Eğer bir mani çıkmazsa sizlere Gümüşlük'ten bildirme sezonuna girmiş bulunuyorum.
Günlerdir büyük hazırlık içindeyim. Eh! İki haftalık tatile iki bavulla giden ben sezonluk taşınıyorum, kolay mı?
Ama bu sefer kıyafet alımı konusunda ekonomik davranıyorum.
Bodrum'da giyeceğin şort, mayo, terlik ve tişört. Esas yer kaplayanlar ev eşyaları... Ablamla ve iki köpekle bir MİNİ'ye nasıl sığacağız bilemiyorum, hayırlısı. Bu yaz amacım belli; hafiflemek, televizyondan kurtulmak, uzun yürüyüşler yapmak, pazarları turlamak, Ege otlarıyla nefis yemekler yapmak, köpeklerimle bahçede oynamak, güneşin doğuşunu izlemek, gün batımlarına şarkı listeleri hazırlamak, ailem ve dostlarımla güzel anılar biriktirmek, şu gözünü gözüme dikmiş okunamayan kitapların içinden geçmek ve yazmak da yazmak.

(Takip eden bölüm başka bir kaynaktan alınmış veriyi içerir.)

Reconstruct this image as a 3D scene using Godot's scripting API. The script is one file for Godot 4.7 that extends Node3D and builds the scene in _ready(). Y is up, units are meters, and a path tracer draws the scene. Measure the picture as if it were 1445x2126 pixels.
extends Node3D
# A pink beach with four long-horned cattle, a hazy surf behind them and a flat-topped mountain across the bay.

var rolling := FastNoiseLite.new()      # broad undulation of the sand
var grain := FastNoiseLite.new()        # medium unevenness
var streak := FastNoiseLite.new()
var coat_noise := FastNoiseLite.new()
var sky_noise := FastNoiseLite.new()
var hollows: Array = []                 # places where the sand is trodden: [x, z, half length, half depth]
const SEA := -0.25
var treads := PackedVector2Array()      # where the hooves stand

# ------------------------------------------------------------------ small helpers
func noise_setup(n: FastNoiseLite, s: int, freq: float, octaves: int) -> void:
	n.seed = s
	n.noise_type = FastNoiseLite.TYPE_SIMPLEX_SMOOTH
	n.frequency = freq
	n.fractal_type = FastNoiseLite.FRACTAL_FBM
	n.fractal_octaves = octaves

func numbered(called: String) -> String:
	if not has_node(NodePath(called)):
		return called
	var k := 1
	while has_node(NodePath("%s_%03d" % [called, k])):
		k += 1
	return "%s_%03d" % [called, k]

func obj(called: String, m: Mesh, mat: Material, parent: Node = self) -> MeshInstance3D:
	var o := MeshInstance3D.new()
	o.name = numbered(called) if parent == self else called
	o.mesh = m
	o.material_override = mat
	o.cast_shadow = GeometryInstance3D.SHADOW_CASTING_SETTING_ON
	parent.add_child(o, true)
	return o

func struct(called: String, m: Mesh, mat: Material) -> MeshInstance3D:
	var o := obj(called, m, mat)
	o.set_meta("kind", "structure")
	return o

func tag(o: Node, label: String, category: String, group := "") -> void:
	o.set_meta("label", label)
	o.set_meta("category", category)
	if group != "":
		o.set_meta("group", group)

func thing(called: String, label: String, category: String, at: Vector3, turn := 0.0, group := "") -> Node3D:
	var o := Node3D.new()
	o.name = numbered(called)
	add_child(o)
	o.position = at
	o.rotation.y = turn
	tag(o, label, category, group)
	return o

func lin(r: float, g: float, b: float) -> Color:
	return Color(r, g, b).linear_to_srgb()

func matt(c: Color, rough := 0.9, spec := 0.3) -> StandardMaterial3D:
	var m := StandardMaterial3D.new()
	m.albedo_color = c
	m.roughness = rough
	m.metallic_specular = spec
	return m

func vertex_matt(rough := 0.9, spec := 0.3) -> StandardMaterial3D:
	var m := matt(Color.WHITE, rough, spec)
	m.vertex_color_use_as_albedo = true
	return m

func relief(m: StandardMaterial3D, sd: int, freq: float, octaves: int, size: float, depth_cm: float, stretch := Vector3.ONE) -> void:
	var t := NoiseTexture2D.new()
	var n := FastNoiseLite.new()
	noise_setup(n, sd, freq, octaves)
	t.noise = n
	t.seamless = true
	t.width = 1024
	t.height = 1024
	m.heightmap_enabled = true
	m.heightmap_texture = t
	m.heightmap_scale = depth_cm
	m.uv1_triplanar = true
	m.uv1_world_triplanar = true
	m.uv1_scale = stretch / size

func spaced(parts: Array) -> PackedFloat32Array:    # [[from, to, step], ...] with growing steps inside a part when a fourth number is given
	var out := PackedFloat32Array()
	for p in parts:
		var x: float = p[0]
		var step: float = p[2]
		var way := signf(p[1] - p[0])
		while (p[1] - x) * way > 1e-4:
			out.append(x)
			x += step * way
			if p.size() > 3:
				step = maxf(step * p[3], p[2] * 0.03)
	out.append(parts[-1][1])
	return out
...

En sevdiğim mevsimde, en sevdiğim yerde olacak olmanın heyecanı kalbimi küt küt attırıyor. Artık Ege kazan ben kepçe... Atlarım arabama; Bodrum'dan Kaş'a, karşı adalara, Alaçatı'ya... Gez gez, anlat anlat bitiremem. İstanbul öylesine bizi bizden uzaklaştırıyor ki ve biz bunu fark edemiyoruz ki... Ege'ye gitmek kendime gitmek, sanaldan kurtulup gerçekliğe gitmek, güneşe gitmek gibi benim için. Ve güneşi çok özledim. Yazının özü, herkesin özlediğine kavuşmasını dilerim.